En medio del debate público que ha sugerido este nuevo “bautismo”, por el cual las parejas del mismo sexo adquieren derechos civiles como tales, a través del matrimonio universal en el DF. Confieso que creo profundamente que Dios dice una vez más a viva voz y desde el cielo, de manera visible e inconfundible: “estas y estos son también mis hijas y mis hijos muy amados, a quienes también he elegido”: el amor.

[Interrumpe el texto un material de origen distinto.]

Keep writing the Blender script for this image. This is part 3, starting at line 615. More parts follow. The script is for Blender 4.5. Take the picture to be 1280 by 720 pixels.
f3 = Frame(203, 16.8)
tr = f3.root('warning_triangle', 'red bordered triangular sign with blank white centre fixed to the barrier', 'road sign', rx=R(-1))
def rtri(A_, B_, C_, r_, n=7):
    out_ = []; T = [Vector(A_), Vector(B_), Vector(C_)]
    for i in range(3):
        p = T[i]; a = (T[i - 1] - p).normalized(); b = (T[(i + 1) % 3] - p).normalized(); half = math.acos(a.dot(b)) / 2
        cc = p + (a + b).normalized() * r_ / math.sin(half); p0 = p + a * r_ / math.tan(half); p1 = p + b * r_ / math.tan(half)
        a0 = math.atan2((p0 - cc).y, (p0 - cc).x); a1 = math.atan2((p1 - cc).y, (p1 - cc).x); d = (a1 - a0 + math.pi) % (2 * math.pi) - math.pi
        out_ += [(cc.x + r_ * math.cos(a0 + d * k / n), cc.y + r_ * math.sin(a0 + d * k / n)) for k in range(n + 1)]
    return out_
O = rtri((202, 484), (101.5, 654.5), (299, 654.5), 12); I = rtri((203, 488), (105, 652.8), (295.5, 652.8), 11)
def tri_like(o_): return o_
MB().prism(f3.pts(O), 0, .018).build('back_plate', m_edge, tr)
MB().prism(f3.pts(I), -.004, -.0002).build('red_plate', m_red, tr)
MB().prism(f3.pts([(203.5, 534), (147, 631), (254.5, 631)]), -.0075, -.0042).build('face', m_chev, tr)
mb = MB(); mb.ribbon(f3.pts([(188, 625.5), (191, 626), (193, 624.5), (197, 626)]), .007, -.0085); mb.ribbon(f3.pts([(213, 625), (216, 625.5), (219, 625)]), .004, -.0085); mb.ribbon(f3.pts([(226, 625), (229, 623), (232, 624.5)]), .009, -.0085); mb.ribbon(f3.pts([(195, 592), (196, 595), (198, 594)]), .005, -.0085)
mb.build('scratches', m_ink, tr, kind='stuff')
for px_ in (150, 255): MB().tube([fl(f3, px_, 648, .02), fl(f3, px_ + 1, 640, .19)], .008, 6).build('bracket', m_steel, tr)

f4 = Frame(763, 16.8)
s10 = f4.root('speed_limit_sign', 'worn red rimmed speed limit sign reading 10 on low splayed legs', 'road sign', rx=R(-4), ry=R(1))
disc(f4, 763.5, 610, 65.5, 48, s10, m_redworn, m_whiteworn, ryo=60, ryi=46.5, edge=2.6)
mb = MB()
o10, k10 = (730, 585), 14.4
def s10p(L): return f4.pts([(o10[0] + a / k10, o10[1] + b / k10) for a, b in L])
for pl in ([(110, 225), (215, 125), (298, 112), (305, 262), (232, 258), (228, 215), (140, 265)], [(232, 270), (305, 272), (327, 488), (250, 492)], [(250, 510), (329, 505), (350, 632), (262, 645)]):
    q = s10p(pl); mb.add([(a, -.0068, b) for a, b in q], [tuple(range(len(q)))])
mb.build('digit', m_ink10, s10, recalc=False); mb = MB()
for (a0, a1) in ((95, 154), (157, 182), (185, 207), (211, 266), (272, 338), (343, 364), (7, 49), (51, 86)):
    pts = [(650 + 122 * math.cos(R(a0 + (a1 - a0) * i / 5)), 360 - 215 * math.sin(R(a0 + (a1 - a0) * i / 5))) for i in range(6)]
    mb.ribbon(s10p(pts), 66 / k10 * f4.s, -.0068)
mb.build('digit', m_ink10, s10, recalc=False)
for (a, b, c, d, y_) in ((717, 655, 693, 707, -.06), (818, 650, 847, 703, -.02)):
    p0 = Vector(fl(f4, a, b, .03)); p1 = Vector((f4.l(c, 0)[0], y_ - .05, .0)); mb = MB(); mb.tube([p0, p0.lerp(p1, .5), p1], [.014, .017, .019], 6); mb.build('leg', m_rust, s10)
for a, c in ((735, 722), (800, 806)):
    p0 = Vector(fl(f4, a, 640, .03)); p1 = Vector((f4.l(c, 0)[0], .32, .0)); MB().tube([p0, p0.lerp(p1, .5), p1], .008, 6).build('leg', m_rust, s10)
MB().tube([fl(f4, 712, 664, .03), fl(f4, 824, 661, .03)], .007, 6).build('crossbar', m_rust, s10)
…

¿Y por qué esta afirmación tan irreverente a la lógica del cardenal Norberto Rivera? Por la sencilla razón de que el señor arzobispo no conoce a su pueblo, no conoce ni ha interactuado con las parejas del mismo sexo, no sabe ni quiere saber de conocer a los miles y miles de niñas y niños que crecen el los hogares de las familias diversas… Porque si las conociera claro que no aventaría tanta blasfemia y fuego destructor, y sus palabras no dejarían un sabor tan amargo y áspero, tan poco bondadoso y cruel. Si el amor estuviera en su corazón, su “poderío” no interferiría para mirar los ojos sinceros de aquellos que aman y entregan sus vidas para dar vida a otros.

Que importante es la humildad para Dios y los que le siguen, cuan significativo es el verdadero hijo de Dios que surge del mismo pueblo, de la sencillez, de la vida común y corriente y dispone su corazón para que sea Dios quien le reconozca a él en medio de la multitud.